Sunday, May 22, 2016

INTERACTIVE TEXT AND CYBER TEXT



Established ways of thinking about how meaning is produced between readers and texts assumed a stability of the text but a fluidity of interpretation. Under conditions of interactivity this traditional stability of the text has also become fluid. Hence as critics we find ourselves having to reconceptualise the status of our own interpretations of the interactive text.

The problem in Cybertext: ‘the new interactive digital media consist of “interactive dynamic” elements, a fact that renders traditional semiotic models and terminology, which were developed for objects that are mostly static, useless in their present unmodified form’ (Aarseth 1997). Instead of the traditional text/user relations the many kinds of interactivity now available have suggested the need to think of the user as a component in cybernetic circuit of machine, text and body.
Cybertext is the wide range (or perspective) of possible textualities seen as a typology of machines, as various kinds of literary communication systems where the functional differences among the mechanical parts play a defining role in determining the aesthetic process.

Cybertext shifts the focus from the traditional threesome of author/sender, text/message, and reader/receiver to the cybernetic intercourse between the various participants in the textual machine. (Aarseth 1997)
Understandings of the role of the body in this circuit have become increasingly frequent following Marie-Laure Ryan’s (2001) work calling for a phenomenology that analyses ‘the sense of “presence” through which the user feels corporeally connected to the virtual world’ (2001).

These approaches are particularly appropriate where the interactive pleasures on offer are primarily kinaesthetic rather than cognitive as in the case of the immersive interactions offered by computer games for example. As Dovey and Kennedy (2006) argued, ‘The idea of a disembodied spectator/viewer/reader is a fictional subject created by particular ways of conceptualizing the relationship between “texts” and “readers”. This fiction is founded on the Cartesian model of perception whereby consciousness is seen as separate to and distinct from embodiment.’

The cybernetic quality of interactions afforded by digital textualities has led some commentators (see Aarseth 2001, Eskelinen 2001 and Moulthrop 2004) to adopt the use of the term ‘configuration’ in preference to ‘interaction’. This term carries the double force of its derivation from Actor Network Theory inflected study of technological design (Woolgar 1991) and its more colloquial meaning of the ways in which were all called upon to individually ‘configure’ or simply ‘set up’ our own technological environments.

In his study of usability trials Woolgar defines configuration as designers’ attempts to ‘define, enable, and constrain’ the user, through the design of an object which will ‘define and delimit’ the user’s possible behaviours. In this sense technologies ‘configure’ us, affording particular kinds of behavioural patterns. So whereas the term ‘interaction’ implies a two-way communication, ‘configuration’ suggests a two-way, mutually constitutive process through which both user and software are dynamically engaged in refashioning one another in a feedback loop. Moulthrop argues that understanding computer gameplay helps to explain how we are all increasingly called upon to have configurative relationships with our media environments.

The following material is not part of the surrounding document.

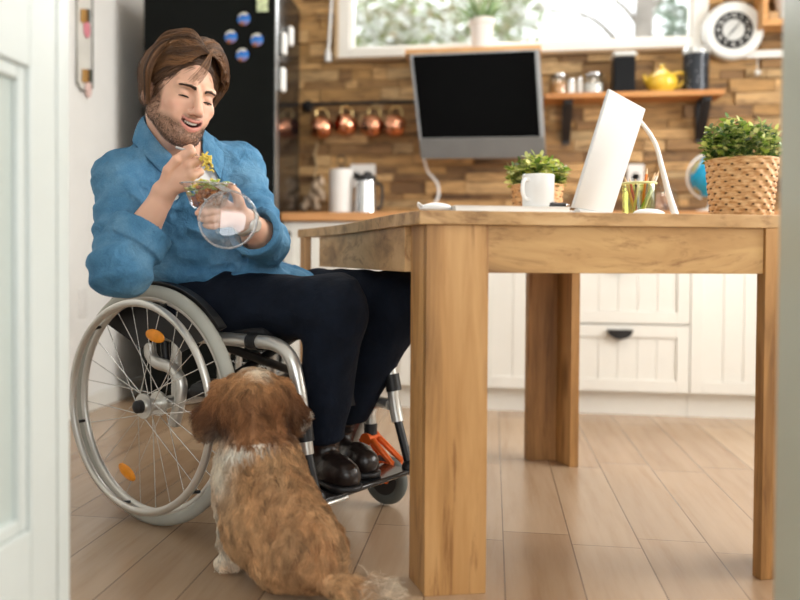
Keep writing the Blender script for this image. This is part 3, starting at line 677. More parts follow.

Games; computer games in particular appeal because they are configurative, offering the chance to manipulate complex systems within continuous loops of intervention, observation, and response. Interest in such activities grows as more people exchange email, surf the world wide web, post to newsgroups, build web logs, engage in chat and instant messaging, and trade media files through peer-to-peer networks. As in various sorts of gaming, these are all in some degree configurative practices, involving manipulation of dynamic systems that develop in unpredictable or emergent ways (Moulthrop, 2004).

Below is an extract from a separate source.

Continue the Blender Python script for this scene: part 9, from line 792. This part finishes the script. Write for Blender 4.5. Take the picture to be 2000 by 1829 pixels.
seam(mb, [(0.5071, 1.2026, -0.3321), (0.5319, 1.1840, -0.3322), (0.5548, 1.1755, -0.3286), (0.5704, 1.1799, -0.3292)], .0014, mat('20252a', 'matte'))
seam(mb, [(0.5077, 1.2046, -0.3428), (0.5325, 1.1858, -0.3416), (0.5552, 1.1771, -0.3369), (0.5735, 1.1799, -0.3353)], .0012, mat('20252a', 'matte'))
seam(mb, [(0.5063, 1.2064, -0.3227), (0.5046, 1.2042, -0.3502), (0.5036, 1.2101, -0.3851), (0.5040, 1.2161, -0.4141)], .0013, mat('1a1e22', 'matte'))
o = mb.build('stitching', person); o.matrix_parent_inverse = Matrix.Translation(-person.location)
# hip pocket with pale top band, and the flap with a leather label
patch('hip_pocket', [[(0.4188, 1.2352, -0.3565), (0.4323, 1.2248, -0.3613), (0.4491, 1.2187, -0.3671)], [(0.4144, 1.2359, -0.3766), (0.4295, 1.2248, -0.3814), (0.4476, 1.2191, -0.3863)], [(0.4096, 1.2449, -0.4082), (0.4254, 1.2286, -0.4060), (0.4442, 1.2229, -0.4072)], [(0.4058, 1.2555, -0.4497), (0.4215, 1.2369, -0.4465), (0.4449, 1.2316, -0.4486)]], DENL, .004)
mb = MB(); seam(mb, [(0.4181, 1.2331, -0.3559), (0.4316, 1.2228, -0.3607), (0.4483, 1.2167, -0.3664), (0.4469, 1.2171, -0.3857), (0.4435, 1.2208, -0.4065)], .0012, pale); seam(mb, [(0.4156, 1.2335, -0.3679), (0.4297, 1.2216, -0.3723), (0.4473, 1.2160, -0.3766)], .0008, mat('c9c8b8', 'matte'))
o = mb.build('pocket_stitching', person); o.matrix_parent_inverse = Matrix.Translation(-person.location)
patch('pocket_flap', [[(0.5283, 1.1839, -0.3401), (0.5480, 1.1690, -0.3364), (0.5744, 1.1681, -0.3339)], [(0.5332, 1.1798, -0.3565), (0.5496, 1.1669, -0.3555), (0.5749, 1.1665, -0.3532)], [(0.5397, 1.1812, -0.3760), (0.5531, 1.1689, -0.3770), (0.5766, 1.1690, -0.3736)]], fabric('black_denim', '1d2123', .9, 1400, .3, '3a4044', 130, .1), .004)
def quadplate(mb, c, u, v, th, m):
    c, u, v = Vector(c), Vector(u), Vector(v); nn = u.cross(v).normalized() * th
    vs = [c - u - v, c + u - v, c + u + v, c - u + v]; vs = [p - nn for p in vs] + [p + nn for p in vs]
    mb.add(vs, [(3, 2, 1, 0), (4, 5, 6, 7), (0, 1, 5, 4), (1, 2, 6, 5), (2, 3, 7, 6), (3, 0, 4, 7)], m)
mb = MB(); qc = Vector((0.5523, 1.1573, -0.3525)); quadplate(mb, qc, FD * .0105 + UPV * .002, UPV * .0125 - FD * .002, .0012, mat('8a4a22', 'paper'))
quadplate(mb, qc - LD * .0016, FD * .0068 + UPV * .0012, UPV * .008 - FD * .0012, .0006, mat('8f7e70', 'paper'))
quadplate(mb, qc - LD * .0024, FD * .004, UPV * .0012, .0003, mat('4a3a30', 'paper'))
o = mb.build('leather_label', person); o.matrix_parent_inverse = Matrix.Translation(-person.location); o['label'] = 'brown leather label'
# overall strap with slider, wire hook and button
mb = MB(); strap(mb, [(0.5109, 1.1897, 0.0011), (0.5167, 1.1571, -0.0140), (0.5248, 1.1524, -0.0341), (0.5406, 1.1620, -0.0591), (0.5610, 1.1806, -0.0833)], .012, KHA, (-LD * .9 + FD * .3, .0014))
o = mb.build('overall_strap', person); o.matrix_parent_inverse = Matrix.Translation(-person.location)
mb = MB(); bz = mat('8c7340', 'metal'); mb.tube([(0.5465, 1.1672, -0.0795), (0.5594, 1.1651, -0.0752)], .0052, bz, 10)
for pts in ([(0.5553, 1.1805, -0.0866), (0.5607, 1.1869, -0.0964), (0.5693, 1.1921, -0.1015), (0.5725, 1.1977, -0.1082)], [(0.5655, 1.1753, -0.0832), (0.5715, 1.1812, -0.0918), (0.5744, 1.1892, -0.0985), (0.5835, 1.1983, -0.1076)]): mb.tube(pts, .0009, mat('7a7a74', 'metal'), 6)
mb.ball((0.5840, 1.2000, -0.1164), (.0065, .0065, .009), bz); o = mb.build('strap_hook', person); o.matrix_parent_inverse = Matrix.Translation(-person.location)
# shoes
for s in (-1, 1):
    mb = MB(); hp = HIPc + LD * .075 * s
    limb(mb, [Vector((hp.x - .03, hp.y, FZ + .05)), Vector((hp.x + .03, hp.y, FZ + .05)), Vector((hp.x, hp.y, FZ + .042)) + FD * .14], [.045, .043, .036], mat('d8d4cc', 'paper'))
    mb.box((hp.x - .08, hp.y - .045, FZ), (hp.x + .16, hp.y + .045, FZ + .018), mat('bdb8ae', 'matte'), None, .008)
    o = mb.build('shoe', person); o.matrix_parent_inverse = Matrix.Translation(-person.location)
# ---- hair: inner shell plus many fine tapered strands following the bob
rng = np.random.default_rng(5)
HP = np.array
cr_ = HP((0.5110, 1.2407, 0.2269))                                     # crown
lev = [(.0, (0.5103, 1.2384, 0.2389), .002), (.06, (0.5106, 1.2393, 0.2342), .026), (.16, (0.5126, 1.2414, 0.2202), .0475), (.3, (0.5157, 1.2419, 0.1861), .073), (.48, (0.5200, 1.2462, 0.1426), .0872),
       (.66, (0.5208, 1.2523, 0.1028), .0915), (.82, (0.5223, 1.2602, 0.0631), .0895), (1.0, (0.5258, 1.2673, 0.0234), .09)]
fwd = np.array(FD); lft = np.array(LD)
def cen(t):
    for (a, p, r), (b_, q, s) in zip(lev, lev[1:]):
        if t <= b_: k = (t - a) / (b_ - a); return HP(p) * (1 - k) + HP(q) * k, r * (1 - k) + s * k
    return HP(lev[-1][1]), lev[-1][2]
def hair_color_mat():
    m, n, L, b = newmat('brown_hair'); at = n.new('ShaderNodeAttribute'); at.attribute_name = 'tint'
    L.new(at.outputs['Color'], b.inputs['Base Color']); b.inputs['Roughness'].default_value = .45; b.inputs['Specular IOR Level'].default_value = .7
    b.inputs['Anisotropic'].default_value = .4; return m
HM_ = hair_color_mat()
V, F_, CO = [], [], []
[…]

Generally; is argument makes a similar claim to the neo-Frankfurt School position on ‘interaction’ that ‘configuration’ is a necessarily active way for us to understand not just software systems but also political and cultural systems.
If people conceive of configuration as a way of engaging not just immediate game elements, but also the game’s social and material conditions and by extension, the conditions of other rule-systems such as work and citizenship – then it may be very important to insist upon the difference between play and interpretation, the better to resist immersion (2004).